● Aim of the task:
Output a verbatim copy of the data, cut off after the line that contains "from mathutils import".

● Supplied material:
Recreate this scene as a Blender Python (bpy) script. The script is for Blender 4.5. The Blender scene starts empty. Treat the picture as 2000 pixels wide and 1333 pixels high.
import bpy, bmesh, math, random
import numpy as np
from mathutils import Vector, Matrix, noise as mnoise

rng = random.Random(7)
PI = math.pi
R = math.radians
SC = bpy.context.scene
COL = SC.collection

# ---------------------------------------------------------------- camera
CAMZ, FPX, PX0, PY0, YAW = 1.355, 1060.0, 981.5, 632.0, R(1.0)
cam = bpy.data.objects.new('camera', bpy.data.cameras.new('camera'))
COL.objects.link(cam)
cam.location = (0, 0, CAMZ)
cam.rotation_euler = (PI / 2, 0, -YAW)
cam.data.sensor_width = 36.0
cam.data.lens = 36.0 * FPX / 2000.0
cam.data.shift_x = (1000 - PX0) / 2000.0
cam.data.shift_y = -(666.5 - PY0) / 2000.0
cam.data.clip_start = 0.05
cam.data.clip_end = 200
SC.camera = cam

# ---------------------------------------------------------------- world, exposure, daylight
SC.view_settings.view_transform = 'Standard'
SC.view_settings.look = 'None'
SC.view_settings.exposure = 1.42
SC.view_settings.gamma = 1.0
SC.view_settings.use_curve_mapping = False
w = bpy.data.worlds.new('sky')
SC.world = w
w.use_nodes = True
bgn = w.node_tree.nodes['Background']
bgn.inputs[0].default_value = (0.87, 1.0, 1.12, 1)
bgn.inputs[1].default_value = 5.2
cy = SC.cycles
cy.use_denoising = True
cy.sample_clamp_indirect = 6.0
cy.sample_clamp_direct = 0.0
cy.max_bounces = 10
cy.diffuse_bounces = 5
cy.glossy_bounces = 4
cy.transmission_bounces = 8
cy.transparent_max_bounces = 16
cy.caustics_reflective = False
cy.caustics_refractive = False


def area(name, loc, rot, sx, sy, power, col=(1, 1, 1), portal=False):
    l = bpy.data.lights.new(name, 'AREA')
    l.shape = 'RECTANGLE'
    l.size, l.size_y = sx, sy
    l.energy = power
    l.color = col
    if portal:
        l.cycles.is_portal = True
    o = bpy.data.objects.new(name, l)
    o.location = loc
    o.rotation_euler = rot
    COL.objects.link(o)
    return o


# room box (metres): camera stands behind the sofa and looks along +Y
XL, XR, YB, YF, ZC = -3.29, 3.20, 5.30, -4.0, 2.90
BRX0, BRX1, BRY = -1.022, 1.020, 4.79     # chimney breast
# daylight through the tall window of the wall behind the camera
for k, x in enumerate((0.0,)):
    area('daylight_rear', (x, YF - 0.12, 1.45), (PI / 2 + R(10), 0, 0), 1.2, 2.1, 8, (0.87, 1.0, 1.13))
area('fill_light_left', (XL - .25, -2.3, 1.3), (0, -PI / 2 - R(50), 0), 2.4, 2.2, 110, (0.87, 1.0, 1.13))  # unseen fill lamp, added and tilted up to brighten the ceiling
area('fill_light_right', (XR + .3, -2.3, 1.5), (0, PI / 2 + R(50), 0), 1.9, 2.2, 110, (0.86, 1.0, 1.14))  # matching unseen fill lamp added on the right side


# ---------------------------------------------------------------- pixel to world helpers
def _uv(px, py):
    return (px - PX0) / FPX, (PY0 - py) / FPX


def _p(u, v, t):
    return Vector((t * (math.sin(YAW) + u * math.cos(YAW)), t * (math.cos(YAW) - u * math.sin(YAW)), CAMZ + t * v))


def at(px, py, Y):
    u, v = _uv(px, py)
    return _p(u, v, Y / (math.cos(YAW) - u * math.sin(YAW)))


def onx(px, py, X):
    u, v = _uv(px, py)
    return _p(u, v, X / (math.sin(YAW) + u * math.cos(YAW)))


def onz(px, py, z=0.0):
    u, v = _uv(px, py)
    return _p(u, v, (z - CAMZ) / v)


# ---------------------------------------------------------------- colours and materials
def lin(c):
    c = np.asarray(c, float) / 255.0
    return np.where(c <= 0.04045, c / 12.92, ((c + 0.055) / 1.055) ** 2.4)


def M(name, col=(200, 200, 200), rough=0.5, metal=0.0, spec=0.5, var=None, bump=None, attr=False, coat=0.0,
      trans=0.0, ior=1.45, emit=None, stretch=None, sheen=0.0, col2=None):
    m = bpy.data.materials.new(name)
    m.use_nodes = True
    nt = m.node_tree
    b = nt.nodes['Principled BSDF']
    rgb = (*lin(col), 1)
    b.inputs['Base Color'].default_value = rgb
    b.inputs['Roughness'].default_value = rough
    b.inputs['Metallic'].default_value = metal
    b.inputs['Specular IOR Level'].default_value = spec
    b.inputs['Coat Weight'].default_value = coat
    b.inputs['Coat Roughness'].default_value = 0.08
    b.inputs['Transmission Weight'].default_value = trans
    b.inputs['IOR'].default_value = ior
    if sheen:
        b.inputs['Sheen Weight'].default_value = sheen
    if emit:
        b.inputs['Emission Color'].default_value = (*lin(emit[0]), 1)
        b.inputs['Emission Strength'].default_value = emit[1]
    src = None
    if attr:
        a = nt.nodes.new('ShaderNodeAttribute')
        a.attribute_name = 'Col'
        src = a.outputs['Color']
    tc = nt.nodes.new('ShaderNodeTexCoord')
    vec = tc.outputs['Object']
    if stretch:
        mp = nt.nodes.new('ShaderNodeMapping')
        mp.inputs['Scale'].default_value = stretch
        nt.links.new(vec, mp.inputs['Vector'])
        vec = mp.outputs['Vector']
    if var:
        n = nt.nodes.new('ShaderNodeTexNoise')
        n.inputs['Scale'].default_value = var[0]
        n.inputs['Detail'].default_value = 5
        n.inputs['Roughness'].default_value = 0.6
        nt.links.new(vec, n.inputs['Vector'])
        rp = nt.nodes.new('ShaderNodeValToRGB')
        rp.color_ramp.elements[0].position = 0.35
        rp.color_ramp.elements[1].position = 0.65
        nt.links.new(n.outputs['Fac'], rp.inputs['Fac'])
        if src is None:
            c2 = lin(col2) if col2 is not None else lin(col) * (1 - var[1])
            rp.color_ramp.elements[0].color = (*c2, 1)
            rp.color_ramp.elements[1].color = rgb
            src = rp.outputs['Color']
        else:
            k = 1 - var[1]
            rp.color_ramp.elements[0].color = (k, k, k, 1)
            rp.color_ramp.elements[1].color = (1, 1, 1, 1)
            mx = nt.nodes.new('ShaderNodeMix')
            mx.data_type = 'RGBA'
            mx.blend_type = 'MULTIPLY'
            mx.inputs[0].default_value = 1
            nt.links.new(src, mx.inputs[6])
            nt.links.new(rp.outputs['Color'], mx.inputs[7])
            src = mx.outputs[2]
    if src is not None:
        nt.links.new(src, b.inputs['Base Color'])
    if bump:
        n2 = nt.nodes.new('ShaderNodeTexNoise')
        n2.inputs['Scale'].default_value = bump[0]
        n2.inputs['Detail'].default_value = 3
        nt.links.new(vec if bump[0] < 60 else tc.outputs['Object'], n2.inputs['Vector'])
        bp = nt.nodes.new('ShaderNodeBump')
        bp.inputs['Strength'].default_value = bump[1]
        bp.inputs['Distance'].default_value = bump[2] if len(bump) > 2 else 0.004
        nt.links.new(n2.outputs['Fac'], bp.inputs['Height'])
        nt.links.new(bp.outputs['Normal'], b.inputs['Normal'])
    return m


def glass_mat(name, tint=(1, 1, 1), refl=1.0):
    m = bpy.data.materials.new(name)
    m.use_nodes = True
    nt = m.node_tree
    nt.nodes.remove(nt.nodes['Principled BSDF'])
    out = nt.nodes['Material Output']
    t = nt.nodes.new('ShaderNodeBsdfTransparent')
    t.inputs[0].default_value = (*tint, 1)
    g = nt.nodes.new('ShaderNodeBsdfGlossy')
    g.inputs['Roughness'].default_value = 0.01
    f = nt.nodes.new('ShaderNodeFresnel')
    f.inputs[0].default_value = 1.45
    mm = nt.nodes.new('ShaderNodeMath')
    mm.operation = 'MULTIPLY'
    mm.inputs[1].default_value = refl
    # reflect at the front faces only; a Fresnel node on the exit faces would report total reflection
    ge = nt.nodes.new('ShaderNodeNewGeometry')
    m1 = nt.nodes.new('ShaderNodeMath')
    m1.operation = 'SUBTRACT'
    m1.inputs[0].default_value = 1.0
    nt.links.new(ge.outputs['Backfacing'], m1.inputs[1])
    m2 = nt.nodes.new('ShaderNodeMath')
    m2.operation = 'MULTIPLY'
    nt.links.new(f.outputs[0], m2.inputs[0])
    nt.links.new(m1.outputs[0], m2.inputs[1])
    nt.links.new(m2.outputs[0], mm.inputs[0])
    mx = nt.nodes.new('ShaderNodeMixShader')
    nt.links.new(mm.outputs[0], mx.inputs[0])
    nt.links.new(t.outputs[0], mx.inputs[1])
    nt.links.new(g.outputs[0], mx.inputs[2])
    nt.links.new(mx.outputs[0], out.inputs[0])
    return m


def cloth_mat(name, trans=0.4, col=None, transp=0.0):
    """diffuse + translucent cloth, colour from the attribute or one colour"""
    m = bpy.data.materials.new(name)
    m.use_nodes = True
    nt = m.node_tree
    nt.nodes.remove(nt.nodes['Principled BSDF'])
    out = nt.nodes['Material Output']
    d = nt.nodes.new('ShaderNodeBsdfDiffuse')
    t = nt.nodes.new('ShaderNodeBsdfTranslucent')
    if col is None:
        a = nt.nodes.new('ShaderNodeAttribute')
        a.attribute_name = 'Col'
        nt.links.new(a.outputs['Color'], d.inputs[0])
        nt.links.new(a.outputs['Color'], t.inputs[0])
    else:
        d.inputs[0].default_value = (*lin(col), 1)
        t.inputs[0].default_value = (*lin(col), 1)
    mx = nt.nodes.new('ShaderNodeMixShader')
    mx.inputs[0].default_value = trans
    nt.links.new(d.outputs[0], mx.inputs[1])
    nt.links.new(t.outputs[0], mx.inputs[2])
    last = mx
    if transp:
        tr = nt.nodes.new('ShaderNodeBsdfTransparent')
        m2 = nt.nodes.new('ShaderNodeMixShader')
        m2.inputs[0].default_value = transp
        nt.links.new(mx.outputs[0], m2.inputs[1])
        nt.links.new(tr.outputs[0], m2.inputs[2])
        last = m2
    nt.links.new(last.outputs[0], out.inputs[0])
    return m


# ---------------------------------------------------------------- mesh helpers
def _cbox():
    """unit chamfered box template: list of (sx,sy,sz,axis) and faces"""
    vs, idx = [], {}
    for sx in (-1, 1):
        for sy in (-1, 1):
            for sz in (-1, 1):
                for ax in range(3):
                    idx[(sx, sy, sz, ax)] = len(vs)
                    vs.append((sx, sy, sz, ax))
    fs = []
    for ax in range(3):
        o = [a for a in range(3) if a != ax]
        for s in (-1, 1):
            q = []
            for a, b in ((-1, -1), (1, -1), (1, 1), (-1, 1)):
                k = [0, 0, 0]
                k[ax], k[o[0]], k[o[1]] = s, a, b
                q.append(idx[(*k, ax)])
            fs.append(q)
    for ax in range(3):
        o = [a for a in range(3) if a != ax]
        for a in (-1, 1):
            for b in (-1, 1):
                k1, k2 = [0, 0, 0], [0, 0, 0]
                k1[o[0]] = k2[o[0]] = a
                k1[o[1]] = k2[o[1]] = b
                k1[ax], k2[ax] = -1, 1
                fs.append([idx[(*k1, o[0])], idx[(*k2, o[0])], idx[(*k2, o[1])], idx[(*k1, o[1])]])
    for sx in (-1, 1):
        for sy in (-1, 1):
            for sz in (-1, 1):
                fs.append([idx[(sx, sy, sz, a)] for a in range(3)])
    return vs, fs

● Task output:
Recreate this scene as a Blender Python (bpy) script. The script is for Blender 4.5. The Blender scene starts empty. Treat the picture as 2000 pixels wide and 1333 pixels high.
import bpy, bmesh, math, random
import numpy as np
from mathutils import Vector, Matrix, noise as mnoise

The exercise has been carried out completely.